Stored data:
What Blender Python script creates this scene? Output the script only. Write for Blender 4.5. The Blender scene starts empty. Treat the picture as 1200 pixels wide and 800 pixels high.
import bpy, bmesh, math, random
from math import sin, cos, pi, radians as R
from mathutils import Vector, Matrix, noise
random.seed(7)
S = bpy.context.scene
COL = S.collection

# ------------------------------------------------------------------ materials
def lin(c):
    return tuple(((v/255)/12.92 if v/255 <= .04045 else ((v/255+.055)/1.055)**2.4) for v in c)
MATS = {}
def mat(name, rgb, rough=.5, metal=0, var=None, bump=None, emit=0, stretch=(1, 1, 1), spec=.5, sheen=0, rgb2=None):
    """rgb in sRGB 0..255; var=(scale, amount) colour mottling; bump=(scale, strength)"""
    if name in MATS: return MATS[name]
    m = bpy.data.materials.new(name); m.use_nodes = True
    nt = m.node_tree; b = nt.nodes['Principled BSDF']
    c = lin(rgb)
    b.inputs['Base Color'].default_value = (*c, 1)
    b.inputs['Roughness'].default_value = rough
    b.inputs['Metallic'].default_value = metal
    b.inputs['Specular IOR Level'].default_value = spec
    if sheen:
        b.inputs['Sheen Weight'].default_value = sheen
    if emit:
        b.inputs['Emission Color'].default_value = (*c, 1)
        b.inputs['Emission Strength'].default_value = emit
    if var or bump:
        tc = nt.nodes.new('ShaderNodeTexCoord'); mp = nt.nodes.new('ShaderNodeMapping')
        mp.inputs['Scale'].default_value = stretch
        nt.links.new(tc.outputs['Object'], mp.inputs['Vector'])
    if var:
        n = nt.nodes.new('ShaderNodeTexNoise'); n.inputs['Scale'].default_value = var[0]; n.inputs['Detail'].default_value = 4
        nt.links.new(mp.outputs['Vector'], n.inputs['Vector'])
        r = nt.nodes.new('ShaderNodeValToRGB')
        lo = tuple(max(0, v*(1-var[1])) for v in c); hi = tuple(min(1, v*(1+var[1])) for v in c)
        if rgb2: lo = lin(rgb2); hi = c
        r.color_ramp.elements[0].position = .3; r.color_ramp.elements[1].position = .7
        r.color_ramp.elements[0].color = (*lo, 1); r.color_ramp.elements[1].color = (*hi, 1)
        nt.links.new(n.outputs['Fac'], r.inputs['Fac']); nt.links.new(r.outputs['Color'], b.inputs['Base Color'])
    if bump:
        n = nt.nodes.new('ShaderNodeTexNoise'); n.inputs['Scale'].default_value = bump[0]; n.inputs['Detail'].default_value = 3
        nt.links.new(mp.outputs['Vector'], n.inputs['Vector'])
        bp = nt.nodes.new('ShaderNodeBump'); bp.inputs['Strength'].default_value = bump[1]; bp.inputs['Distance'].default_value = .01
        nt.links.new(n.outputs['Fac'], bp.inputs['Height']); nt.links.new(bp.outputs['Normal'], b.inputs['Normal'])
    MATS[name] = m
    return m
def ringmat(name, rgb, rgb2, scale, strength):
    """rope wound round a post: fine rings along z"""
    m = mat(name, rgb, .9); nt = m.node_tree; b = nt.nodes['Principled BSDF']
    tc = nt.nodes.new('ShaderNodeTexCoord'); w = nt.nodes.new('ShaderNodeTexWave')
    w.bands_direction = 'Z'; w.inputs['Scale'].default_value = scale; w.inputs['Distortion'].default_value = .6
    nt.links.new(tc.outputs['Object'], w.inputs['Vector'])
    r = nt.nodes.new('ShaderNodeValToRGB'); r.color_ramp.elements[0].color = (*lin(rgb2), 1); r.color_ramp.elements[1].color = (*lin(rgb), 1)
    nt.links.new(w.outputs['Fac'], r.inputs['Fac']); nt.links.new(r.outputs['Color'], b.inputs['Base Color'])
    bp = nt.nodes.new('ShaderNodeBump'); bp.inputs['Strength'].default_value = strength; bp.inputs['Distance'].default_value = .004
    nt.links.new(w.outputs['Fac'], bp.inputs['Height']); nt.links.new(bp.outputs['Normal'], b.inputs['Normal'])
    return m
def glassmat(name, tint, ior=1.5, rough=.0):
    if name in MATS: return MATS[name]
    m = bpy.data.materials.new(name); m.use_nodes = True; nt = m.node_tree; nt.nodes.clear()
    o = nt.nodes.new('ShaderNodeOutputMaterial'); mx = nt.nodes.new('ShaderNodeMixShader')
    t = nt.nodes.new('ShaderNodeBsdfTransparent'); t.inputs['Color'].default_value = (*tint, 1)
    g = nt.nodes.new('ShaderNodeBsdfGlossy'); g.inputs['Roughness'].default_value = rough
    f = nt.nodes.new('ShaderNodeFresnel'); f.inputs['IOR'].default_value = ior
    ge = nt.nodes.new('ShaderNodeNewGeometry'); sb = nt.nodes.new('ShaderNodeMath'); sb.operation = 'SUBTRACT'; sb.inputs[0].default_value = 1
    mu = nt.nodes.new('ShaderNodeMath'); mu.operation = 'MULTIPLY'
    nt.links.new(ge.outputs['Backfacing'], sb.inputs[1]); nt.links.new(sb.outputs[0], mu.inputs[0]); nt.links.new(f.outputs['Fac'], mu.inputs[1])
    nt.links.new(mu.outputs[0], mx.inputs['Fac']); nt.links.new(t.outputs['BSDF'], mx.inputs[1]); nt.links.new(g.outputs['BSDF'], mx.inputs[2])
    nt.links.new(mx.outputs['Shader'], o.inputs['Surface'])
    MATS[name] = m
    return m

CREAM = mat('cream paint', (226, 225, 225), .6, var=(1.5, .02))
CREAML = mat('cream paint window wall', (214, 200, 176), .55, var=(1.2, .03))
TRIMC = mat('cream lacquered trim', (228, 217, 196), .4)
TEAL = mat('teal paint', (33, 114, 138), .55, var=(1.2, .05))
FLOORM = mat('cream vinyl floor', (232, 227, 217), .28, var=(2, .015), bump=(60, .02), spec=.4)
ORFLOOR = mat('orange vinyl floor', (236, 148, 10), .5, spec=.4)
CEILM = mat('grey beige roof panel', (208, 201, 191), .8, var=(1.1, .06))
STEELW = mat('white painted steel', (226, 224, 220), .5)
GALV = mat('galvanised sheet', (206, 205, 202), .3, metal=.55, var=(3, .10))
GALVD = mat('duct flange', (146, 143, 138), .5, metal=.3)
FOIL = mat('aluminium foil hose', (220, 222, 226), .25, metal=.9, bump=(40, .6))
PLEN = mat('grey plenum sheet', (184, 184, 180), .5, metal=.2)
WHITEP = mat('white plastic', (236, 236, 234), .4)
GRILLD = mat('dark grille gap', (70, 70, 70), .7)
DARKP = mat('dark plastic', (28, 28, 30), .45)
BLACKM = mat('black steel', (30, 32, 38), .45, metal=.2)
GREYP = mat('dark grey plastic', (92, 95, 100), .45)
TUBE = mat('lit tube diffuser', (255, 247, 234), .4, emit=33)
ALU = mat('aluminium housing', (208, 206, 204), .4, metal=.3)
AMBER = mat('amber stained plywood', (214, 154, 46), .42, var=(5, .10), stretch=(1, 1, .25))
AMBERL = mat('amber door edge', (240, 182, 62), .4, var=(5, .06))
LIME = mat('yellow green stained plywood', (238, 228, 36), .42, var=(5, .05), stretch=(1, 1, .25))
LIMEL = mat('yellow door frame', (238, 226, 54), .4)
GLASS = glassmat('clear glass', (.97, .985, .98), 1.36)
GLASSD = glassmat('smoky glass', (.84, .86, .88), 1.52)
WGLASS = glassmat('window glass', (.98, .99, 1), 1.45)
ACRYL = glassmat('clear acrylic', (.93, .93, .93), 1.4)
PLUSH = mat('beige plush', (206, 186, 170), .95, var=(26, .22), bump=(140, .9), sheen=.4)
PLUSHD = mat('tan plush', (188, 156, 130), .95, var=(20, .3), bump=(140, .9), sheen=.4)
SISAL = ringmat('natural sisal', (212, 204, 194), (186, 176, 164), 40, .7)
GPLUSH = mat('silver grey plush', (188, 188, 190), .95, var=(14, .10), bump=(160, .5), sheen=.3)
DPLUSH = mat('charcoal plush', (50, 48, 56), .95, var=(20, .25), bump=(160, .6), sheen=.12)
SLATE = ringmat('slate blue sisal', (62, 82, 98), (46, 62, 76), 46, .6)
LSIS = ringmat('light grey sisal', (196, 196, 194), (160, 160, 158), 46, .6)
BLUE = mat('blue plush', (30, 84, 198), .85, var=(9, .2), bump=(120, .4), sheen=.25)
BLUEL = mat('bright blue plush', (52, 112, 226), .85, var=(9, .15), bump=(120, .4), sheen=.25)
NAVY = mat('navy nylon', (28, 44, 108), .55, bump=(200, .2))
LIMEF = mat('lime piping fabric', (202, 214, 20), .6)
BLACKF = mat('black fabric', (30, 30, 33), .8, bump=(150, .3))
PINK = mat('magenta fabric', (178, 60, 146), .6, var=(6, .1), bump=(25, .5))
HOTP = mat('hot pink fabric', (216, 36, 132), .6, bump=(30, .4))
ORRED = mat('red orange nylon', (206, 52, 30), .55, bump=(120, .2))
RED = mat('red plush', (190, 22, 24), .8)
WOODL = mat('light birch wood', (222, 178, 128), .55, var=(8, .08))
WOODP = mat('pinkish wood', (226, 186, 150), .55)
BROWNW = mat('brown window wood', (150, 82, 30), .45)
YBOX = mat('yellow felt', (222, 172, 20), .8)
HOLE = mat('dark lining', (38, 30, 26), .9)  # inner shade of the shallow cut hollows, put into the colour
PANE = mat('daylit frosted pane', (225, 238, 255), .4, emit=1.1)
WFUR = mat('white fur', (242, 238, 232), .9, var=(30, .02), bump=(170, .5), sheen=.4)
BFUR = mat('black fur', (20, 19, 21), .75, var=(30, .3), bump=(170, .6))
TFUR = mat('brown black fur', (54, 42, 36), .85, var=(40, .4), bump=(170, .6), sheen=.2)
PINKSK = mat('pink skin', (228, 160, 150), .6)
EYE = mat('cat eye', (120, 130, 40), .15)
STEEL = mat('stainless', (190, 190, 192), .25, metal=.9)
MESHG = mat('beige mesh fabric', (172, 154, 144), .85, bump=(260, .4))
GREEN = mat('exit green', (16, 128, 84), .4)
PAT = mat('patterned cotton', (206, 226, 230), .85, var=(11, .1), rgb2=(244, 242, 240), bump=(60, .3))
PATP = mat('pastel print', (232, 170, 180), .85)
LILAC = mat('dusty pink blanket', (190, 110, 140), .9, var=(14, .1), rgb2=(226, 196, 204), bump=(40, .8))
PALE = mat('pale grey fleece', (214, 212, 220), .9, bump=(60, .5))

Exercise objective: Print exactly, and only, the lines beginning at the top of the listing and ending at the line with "COL = S.collection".

Correct result:
What Blender Python script creates this scene? Output the script only. Write for Blender 4.5. The Blender scene starts empty. Treat the picture as 1200 pixels wide and 800 pixels high.
import bpy, bmesh, math, random
from math import sin, cos, pi, radians as R
from mathutils import Vector, Matrix, noise
random.seed(7)
S = bpy.context.scene
COL = S.collection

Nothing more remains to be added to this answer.